Last week, I learned that Amazon has started scraping the e-commerce shops of a large number of independent retailers. Without permission, they are pulling product listings from our websites and displaying them on Amazon.
If you search Amazon for Dream Maker Creative (the crafting business I run along side of Harbor Reach), all of my craft kits and some of my handmade and resale products appear. In the desktop web interface, it looks fairly harmless. Beneath the product image and title is a “Shop Direct” button that links back to my website.
But if you use the Amazon app, it’s a very different experience.
Instead of a “Shop Direct” button, shoppers can click “Buy it for me” and let an AI bot handle the purchase. Amazon generates a proxy email address on their own domain, replaces the customer’s real email, and passes along the customer’s billing and shipping information to the merchant.
On paper, I still get paid. According to Amazon’s fine print, the customer is technically subject to my shipping and return policies. But Amazon has inserted itself as a middleman, stripped away my ability to communicate directly with that customer, and limited the transaction to a single item. The relationship ends there.
When I explain this to people who don’t run small businesses, many think it sounds like a good thing. After all, it’s a sale I might not have gotten otherwise.
Most small business owners feel very differently.
Those of us who have lived through platform rule changes, commission creep, and shifting terms know exactly where this tends to lead. I’ve been down this road before, and I can’t shake the feeling that it’s happening again.
Years ago, I sold subscription craft kits through a platform called Cratejoy. For a monthly fee, I could list my subscriptions in their marketplace. When someone purchased, Cratejoy earned a commission. At first, I had access to customer information and could integrate with my email marketing software.
Over time, that changed.
Cratejoy raised commissions, removed my ability to contact customers directly by email, stopped sending renewal reminders, opted me into sales and promotions without my consent, and became increasingly unresponsive to support requests. By the time things got truly problematic, roughly 70 percent of my customers were coming through their platform.
I tried to convert customers to buying direct by including postcards and incentives in their kits, but most preferred the convenience of the marketplace and stayed put. And those commissions were for life. While I believe it’s fair for a platform to earn a commission on an initial sale, it was my work and my product quality that earned repeat business.
I was never able to get out from under that platform. Eventually, I stopped accepting new customers and allowed subscriptions to expire rather than trying to renew them.
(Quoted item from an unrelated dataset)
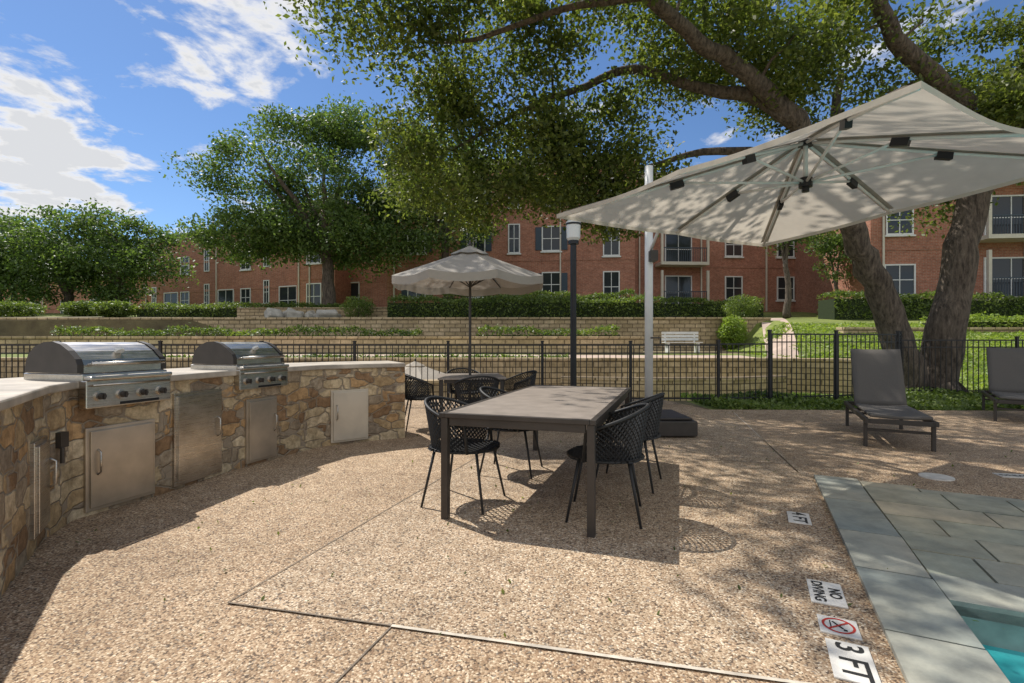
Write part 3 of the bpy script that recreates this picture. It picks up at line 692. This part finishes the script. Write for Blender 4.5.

I know many makers who sell through Etsy have experienced similar patterns. Increased fees, forced advertising programs, reduced support, and in some cases, stores being shut down without warning or recourse. Many long-time sellers with strong sales histories and excellent reviews were suddenly gone.
That kind of risk is devastating for a small business.
So how does this relate to Amazon?
Amazon is strategic, and this feels like a long game. AI-powered purchasing is currently framed as a “free” feature. But once a meaningful percentage of a business’s sales flows through Amazon, they are in a position to exert control. New rules. New commissions. Participation requirements.
And perhaps most importantly, Amazon owns the customer relationship. Customers who value convenience are unlikely to convert to buying direct later, just as my Cratejoy customers didn’t. Add to that the expectation of free and fast shipping and extremely flexible return policies, and you have a recipe for serious strain on small businesses.
Even if a business technically sets its own policies, how many customers are realistically going to pause, leave Amazon, and carefully read the terms on an independent website? This is why I’m deeply uneasy about the broader push toward agentic AI in commerce. I’ve contacted Amazon to request that my products be removed from this program, but so far, nothing has changed.
The hard lesson I’ve learned is this: more sales are not always a good thing. Not when they come from the wrong channel, not when they strip away customer relationships, and not when platform fees and policy mismatches quietly erase the profit that made the sale worthwhile in the first place.
At the moment, the only recourse Amazon has offered is to email brandsdirect@amazon.com to request removal from the program. Some merchants have reported success with this approach. Personally, I have not. My products are still appearing, despite submitting an opt-out request.
It’s also important to note that switching platforms is unlikely to solve the problem. Merchants using Wix and Square are reporting the same scraping behavior, so this does not appear to be limited to any one e-commerce provider. In theory, WooCommerce sites could block Amazon traffic at the server level using .htaccess, but it’s unclear what unintended consequences that might have. Blocking a major crawler could have ripple effects on search visibility or other integrations, and most small businesses cannot afford to experiment blindly with those kinds of changes.
This is not an isolated issue, and it’s not going away quietly.
I plan to write a follow-up post about Shopify’s own agentic AI integration, scheduled to roll out on January 26. Shopify has stated that merchants will be able to decline participation, and I want to see how those opt-out options actually work in practice before commenting further. After years of watching platforms say one thing and do another, I’m waiting for evidence before forming an opinion.
For now, this feels like a moment where small businesses need to pay close attention. Convenience-driven AI tools may sound helpful on the surface, but when they remove control, customer relationships, and margin, they stop being tools and start becoming liabilities.